I was a little worried about how we had left the van as we have been alerted to a mini epidemic of van thefts throughout New Zealand. Our van shows scars (in the left door lock) of an attempt at least of someone trying to break in. Kate’s door also does not seem to shut fully as the door alert light on the dash never goes out. Stupidly, this time and for the first time, we had left the stereo fascia still in place even though we carefully take everything else of significant value with us on a venture away from the van.

I was very relieved to see the van untouched on our return.
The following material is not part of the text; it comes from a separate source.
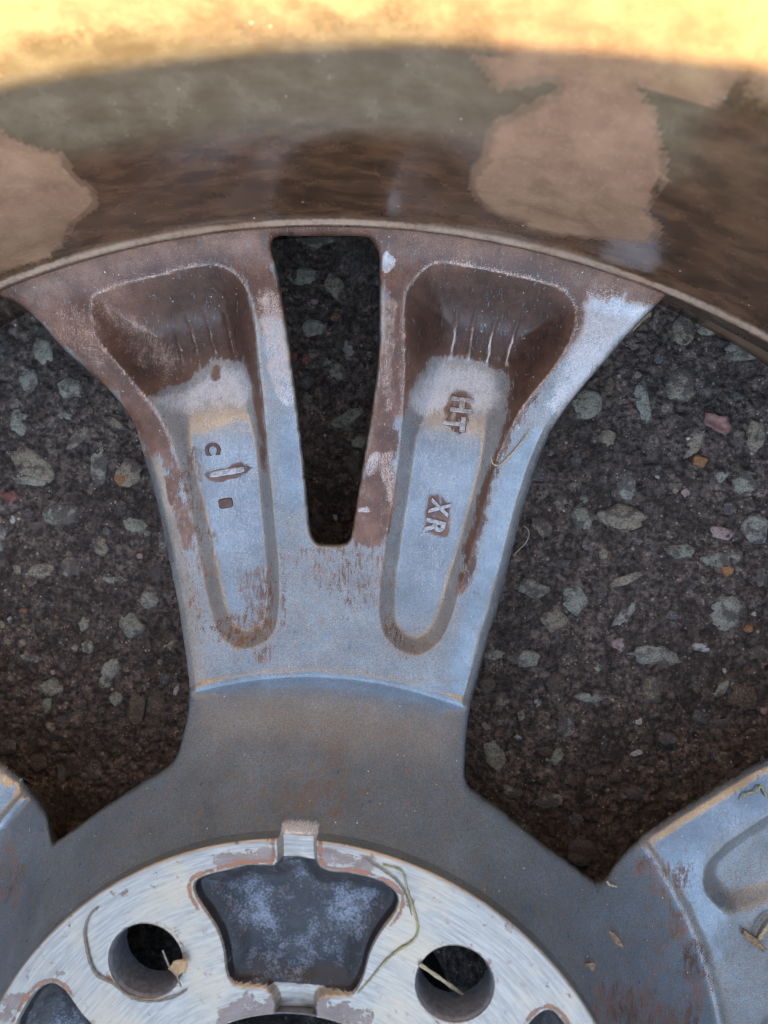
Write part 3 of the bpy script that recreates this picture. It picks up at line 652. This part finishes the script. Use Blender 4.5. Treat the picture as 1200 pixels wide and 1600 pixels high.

I can’t help think that this is one of those big scare things that catches out people that leave the vans open more than anything, but it’s still something to worry about.

We drove slightly further along the coast to Hot Water Beach (a beach which has an underground thermal spring along a small stretch of the sand and for a couple of hours a day people frantically dig in the sand to find a hot spot to sit in) and ventured out onto the sand post sandwiches. The digging looked far too energetic and all the shaking heads suggested not everyone was having much luck. The sand did seem warmer in this area though, so maybe that’s something.

Another spat of driving where a small Kate panic (she had the map upside down) nearly had me worried but not for long and then another 100km of endless curves twisting through the hillside kept me enthralled (Kate slept some of this).

We were lost a little when trying to find our next DOC site near Waihi but eventually found the turnoff after consulting a tourist information map. Down a gravel track, but this one nowhere near as long – we’re parked up alongside a river flowing down to a beautiful gorge (which I have driven up and down again and again trying to find the turnoff) with another 3 cars for company. Quiet, peaceful and idyllic but for a little panic where we are 60 cents short for our overnight payment. I left a note saying we’ll sort change in the morning if they wanted the other 60 cents but I didn’t have change small enough. The honesty system is not natural with the English I would think and the temptation not to pay once again when there is no one there to collect the money is very high – but then again, it’s 6 quid. How cheap would that be not to pay?! It's not like it's 9 quid.